A side starts with Don’t you feel Alright? and our gentlemen start asking akward questions.. it follows You move me , and our good kids from Conero mountain have nothing to envy to The Gories . With Get On and Howlin’ at the Moon, they cross the blues frontier. A dirty, soiled blues, made of black misery, like that indifference which makes us forget of being human. Radio Plays tunes us on wild frequencies. Then A side ends with two pearls of wisdom: Tell Me Goodbye and Candy Man . The first is remarkable for devilsh mouth organ annd percussions; the latter, for a riff on the boundaries of punk.
We are only halfway, and notwithstanding the band’s name, I wouldn’t hinder the way of these gentlemen.

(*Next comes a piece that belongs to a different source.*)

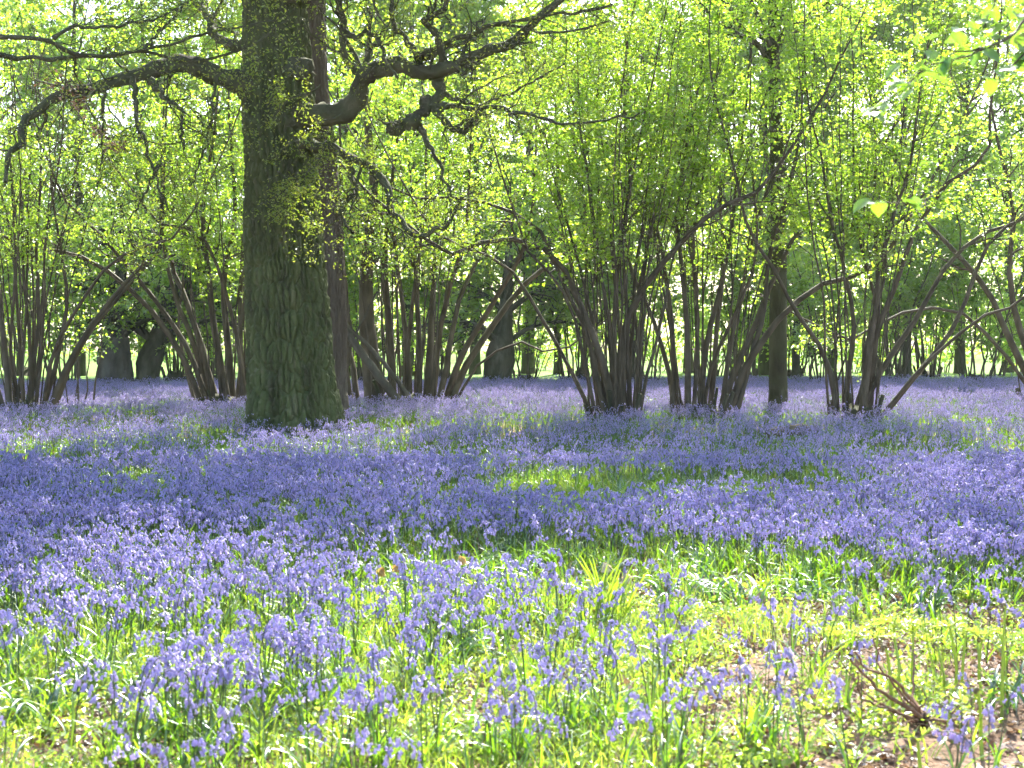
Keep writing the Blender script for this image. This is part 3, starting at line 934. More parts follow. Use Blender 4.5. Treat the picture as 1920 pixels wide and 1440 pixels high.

So, it’s time for Black Soldier, and it is like Black Power ‘s army go to mosh under the stage of black heroes of the history of Music. Then there is Hate Me, a poignant ballad, that kind I love so much. It is like Etta James , in a modern, distorted key, would scream out loud all of her desperation for a lost love. Unique, difficult and dangerous. Next songs may easily be hot singles. No More Wrong Note , like taking notes for garage music.. Far from You, and Detroit rotten sound is not that far.. I Said Not , still no compromises..
Last song is Into the Rough, and The Gentlemens leave all the doors open to the future.
A record which sounds good; no rest, no frills. Something rare these days; and, you know, that’s what also gentlemen are.